Trump supporters are seen outside the Capitol Wednesday in Washington. Protesters broke into the Capital and forced the delay of a vote to affirm President-elect Joe Biden’s victory. (AP Photo)

COLUMBUS (AP) — President Donald Trump “poured gas on the fire” ahead of the occupation of the U.S. Capitol, fellow Republican Gov. Mike DeWine of Ohio said Thursday in his harshest criticism of the president to date.

The president’s continued refusal to accept the election results, without producing any credible evidence of a rigged election, “has started a fire that has threatened to burn down our democracy,” DeWine said.

“This incendiary speech yesterday, the one he gave preceding the march that he gave to the protesters, served only to fan those flames, encouraging the mob behavior that ensued,” DeWine said.

On Wednesday afternoon, dozens in a pro-Trump mob took over the presiding officer’s chair in the Senate, the offices of the House speaker and the Senate dais, where one yelled, “Trump won that election.”

Earlier in the morning, Trump told a morning crowd he would go with them to the Capitol, but he didn’t. Instead he sent them off with incendiary rhetoric.

“If you don’t fight like hell, you’re not going to have a country anymore,” he said.

“Let the weak ones get out,” he went on. “This is a time for strength.”

DeWine called the mob’s actions shameful and said “all Americans must denounce them, even those Americans who feel, incorrectly, that Donald Trump won.”

GOP Lt. Gov. Jon Husted, a former Ohio elections chief, chimed in, saying “the presidential election of 2020 was not stolen.”

The fact that some states took days to count absentee ballots provided an opportunity to sow seeds of distrust, Husted said.

“But there’s a big difference between an inefficient process and a stolen election,” Husted said Thursday. “It is reckless to equate the two.”

DeWine, in political office for four decades and a former U.S. congressman and senator, has generally stayed clear of criticizing Trump since the governor’s election in 2018. He co-chaired the president’s reelection campaign in Ohio and has repeatedly said he needs to maintain a relationship with the president as governor.
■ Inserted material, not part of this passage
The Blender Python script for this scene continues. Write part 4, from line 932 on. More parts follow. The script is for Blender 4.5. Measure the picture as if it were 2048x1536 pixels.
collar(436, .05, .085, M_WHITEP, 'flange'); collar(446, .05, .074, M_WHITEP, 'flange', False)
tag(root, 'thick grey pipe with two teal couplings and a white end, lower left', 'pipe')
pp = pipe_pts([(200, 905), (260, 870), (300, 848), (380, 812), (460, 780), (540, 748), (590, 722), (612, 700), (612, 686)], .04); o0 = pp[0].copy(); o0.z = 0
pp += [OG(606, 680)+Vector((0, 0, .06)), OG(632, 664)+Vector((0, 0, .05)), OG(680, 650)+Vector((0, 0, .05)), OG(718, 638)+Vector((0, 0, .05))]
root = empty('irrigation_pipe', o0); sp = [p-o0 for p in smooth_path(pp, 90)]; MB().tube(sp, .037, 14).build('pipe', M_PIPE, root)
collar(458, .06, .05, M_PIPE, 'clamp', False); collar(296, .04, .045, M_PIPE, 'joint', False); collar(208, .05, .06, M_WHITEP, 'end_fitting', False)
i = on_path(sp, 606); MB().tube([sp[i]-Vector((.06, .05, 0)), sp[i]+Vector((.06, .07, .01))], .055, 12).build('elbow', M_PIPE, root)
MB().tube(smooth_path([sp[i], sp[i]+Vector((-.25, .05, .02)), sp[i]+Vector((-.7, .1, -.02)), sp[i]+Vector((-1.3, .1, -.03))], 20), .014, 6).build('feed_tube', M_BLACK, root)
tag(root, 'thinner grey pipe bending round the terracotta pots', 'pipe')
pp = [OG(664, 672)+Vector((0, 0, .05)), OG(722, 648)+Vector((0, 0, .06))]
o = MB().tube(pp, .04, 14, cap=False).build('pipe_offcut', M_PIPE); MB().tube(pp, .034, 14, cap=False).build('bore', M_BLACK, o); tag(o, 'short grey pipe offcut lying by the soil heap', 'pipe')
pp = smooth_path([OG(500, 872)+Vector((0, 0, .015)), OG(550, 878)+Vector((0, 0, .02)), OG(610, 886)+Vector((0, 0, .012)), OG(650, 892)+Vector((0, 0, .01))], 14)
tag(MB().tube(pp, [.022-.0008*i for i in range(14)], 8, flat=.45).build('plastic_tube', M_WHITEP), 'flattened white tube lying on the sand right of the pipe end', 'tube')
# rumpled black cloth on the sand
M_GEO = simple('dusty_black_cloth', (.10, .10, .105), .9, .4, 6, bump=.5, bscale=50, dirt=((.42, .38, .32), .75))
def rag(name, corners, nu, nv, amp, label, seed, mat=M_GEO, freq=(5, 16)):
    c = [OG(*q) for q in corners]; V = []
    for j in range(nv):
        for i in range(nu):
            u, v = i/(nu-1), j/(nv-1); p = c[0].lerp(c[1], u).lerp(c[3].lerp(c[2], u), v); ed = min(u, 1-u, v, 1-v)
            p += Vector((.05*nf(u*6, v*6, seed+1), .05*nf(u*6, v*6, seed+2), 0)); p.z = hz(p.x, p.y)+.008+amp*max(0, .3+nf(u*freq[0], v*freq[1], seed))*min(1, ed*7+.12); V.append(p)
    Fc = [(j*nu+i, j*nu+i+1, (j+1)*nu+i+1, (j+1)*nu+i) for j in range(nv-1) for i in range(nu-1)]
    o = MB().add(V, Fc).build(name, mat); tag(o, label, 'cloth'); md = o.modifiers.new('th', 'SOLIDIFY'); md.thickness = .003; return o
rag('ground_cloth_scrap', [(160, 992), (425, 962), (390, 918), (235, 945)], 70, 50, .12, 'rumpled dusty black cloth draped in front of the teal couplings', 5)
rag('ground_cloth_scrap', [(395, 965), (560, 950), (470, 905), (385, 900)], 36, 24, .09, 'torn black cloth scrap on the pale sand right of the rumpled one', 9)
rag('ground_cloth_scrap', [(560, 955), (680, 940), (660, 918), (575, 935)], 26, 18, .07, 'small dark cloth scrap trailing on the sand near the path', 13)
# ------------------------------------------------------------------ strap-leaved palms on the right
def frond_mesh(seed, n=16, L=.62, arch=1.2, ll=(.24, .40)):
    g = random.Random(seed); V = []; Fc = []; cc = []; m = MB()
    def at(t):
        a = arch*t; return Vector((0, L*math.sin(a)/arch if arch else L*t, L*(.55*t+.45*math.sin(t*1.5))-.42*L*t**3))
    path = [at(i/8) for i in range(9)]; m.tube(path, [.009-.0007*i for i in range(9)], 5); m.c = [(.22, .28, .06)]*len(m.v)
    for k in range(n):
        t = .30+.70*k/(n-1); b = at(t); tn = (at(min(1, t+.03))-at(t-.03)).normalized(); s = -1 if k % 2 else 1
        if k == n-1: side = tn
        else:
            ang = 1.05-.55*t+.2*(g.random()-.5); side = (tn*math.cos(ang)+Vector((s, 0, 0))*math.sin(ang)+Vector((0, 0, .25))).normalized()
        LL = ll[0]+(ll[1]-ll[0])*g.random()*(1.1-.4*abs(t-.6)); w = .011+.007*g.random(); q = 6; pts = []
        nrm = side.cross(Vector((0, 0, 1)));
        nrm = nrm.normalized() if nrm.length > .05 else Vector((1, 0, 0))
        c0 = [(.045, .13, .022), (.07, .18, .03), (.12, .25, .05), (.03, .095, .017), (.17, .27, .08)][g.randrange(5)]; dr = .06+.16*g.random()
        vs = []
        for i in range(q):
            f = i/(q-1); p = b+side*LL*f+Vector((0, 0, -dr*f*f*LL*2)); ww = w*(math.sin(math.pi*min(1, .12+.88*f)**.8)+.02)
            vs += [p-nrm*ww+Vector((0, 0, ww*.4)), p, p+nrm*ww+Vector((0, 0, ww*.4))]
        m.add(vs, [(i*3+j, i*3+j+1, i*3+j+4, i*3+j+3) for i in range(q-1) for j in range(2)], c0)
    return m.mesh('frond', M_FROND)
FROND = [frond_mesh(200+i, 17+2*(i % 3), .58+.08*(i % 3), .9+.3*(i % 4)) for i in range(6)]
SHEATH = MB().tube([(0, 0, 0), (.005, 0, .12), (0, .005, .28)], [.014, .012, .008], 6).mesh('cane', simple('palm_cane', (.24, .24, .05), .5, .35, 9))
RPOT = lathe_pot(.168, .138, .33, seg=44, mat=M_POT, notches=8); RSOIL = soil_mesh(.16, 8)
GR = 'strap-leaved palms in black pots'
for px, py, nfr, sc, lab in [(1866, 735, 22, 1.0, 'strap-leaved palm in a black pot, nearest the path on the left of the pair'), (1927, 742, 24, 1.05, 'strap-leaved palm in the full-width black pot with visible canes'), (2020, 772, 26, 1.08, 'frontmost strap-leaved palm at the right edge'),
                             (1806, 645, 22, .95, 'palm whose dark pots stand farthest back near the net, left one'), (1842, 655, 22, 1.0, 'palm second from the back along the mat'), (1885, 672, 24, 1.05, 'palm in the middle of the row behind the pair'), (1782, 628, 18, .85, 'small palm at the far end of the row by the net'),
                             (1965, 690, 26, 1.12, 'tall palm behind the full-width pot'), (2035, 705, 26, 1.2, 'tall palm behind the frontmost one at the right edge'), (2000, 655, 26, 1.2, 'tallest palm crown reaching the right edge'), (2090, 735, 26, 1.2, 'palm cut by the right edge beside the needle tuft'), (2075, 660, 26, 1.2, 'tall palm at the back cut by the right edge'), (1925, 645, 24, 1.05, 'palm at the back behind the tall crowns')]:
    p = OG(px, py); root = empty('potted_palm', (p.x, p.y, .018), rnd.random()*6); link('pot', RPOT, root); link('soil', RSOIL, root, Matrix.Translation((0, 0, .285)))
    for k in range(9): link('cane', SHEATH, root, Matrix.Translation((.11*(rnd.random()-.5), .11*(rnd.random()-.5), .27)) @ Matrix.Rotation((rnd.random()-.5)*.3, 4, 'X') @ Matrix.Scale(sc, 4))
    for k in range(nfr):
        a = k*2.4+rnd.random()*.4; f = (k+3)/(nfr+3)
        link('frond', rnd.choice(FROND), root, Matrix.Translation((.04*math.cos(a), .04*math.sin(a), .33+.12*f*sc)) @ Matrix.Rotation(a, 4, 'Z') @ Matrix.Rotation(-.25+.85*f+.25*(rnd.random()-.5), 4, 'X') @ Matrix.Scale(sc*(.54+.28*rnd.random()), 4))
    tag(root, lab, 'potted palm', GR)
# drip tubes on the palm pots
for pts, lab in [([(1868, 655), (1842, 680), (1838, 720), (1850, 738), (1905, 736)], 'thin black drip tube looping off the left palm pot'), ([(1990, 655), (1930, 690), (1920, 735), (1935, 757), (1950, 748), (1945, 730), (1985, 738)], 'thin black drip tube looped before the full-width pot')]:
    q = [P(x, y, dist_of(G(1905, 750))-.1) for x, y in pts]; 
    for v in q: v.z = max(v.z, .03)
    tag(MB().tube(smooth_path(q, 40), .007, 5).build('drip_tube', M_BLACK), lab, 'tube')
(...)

Even on Thursday, DeWine spent 10 minutes denouncing the invasion of the Capitol before he first mentioned the president. He also refused to criticize the five Ohio Republican congressmen who challenged Biden’s election, saying only, “that would not have been my vote.”

Asked why he hadn’t criticized Trump more forcefully in the past months, DeWine noted he’d been trolled by the president on Twitter in November when Trump suggested the governor should have a primary challenger in 2022. The mid-November tweet came a day after DeWine said on CNN that Trump should begin a transition to President-elect Joe Biden.

DeWine said he appreciated many of Trump’s positions, including his trade negotiations and the president’s choices for federal judges and U.S. Supreme Court justices. He also said he favored letting the president remain for the last 13 days in office, rather than attempt to force his removal.

“You either have faith in the system or you don’t have faith in the system,” said DeWine, who said he receives criticism from both the left and the right.

He added: “We need to have faith in our electoral system, the mechanism that work. The good news from yesterday is that the Constitution prevailed and people followed the Constitution despite a mob.”